GIVEN INFORMATION:
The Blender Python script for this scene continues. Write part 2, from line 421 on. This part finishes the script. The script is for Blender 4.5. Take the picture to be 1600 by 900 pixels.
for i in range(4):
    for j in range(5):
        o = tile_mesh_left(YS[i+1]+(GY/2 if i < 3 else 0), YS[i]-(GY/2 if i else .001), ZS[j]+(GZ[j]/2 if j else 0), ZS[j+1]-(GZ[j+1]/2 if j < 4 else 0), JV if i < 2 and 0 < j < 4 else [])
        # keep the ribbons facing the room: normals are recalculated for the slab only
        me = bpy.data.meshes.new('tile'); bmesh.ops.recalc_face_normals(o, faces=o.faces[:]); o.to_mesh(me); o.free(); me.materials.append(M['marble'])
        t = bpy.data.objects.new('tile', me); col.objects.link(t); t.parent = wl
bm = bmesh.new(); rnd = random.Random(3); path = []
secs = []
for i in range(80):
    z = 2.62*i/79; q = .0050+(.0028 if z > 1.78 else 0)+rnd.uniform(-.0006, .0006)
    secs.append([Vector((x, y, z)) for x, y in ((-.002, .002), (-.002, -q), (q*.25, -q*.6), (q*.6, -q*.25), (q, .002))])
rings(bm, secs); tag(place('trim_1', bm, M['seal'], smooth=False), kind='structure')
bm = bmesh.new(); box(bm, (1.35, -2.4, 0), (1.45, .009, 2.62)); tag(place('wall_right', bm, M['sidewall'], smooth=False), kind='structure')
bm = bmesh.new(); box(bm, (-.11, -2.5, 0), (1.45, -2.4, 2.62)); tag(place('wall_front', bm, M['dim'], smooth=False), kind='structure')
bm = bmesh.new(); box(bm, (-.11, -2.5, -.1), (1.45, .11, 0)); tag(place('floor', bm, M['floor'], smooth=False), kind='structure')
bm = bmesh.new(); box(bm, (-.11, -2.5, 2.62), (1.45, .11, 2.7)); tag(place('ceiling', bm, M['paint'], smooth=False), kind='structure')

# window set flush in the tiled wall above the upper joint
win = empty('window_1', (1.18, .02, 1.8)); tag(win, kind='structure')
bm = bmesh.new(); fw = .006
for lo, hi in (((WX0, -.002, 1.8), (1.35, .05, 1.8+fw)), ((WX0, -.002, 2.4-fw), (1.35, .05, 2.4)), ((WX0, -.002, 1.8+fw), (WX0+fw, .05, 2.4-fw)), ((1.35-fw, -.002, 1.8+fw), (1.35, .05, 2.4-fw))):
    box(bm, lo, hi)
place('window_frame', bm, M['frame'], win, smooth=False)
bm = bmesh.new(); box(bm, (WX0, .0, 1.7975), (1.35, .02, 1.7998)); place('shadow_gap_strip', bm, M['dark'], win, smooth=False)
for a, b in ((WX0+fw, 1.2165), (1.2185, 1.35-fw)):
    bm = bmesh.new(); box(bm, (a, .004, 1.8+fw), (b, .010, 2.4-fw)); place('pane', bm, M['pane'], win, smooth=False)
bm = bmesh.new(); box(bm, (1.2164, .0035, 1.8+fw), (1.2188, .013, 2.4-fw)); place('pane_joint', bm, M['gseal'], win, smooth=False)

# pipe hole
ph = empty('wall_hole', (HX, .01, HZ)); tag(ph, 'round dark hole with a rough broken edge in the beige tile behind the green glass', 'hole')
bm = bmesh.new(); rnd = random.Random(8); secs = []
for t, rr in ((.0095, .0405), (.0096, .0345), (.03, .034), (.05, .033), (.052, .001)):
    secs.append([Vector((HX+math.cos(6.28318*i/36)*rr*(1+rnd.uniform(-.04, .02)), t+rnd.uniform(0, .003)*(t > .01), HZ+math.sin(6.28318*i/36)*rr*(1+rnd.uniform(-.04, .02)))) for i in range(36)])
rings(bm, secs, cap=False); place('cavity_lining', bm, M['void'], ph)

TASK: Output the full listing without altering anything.

REPLY:
The Blender Python script for this scene continues. Write part 2, from line 421 on. This part finishes the script. The script is for Blender 4.5. Take the picture to be 1600 by 900 pixels.
for i in range(4):
    for j in range(5):
        o = tile_mesh_left(YS[i+1]+(GY/2 if i < 3 else 0), YS[i]-(GY/2 if i else .001), ZS[j]+(GZ[j]/2 if j else 0), ZS[j+1]-(GZ[j+1]/2 if j < 4 else 0), JV if i < 2 and 0 < j < 4 else [])
        # keep the ribbons facing the room: normals are recalculated for the slab only
        me = bpy.data.meshes.new('tile'); bmesh.ops.recalc_face_normals(o, faces=o.faces[:]); o.to_mesh(me); o.free(); me.materials.append(M['marble'])
        t = bpy.data.objects.new('tile', me); col.objects.link(t); t.parent = wl
bm = bmesh.new(); rnd = random.Random(3); path = []
secs = []
for i in range(80):
    z = 2.62*i/79; q = .0050+(.0028 if z > 1.78 else 0)+rnd.uniform(-.0006, .0006)
    secs.append([Vector((x, y, z)) for x, y in ((-.002, .002), (-.002, -q), (q*.25, -q*.6), (q*.6, -q*.25), (q, .002))])
rings(bm, secs); tag(place('trim_1', bm, M['seal'], smooth=False), kind='structure')
bm = bmesh.new(); box(bm, (1.35, -2.4, 0), (1.45, .009, 2.62)); tag(place('wall_right', bm, M['sidewall'], smooth=False), kind='structure')
bm = bmesh.new(); box(bm, (-.11, -2.5, 0), (1.45, -2.4, 2.62)); tag(place('wall_front', bm, M['dim'], smooth=False), kind='structure')
bm = bmesh.new(); box(bm, (-.11, -2.5, -.1), (1.45, .11, 0)); tag(place('floor', bm, M['floor'], smooth=False), kind='structure')
bm = bmesh.new(); box(bm, (-.11, -2.5, 2.62), (1.45, .11, 2.7)); tag(place('ceiling', bm, M['paint'], smooth=False), kind='structure')

# window set flush in the tiled wall above the upper joint
win = empty('window_1', (1.18, .02, 1.8)); tag(win, kind='structure')
bm = bmesh.new(); fw = .006
for lo, hi in (((WX0, -.002, 1.8), (1.35, .05, 1.8+fw)), ((WX0, -.002, 2.4-fw), (1.35, .05, 2.4)), ((WX0, -.002, 1.8+fw), (WX0+fw, .05, 2.4-fw)), ((1.35-fw, -.002, 1.8+fw), (1.35, .05, 2.4-fw))):
    box(bm, lo, hi)
place('window_frame', bm, M['frame'], win, smooth=False)
bm = bmesh.new(); box(bm, (WX0, .0, 1.7975), (1.35, .02, 1.7998)); place('shadow_gap_strip', bm, M['dark'], win, smooth=False)
for a, b in ((WX0+fw, 1.2165), (1.2185, 1.35-fw)):
    bm = bmesh.new(); box(bm, (a, .004, 1.8+fw), (b, .010, 2.4-fw)); place('pane', bm, M['pane'], win, smooth=False)
bm = bmesh.new(); box(bm, (1.2164, .0035, 1.8+fw), (1.2188, .013, 2.4-fw)); place('pane_joint', bm, M['gseal'], win, smooth=False)

# pipe hole
ph = empty('wall_hole', (HX, .01, HZ)); tag(ph, 'round dark hole with a rough broken edge in the beige tile behind the green glass', 'hole')
bm = bmesh.new(); rnd = random.Random(8); secs = []
for t, rr in ((.0095, .0405), (.0096, .0345), (.03, .034), (.05, .033), (.052, .001)):
    secs.append([Vector((HX+math.cos(6.28318*i/36)*rr*(1+rnd.uniform(-.04, .02)), t+rnd.uniform(0, .003)*(t > .01), HZ+math.sin(6.28318*i/36)*rr*(1+rnd.uniform(-.04, .02)))) for i in range(36)])
rings(bm, secs, cap=False); place('cavity_lining', bm, M['void'], ph)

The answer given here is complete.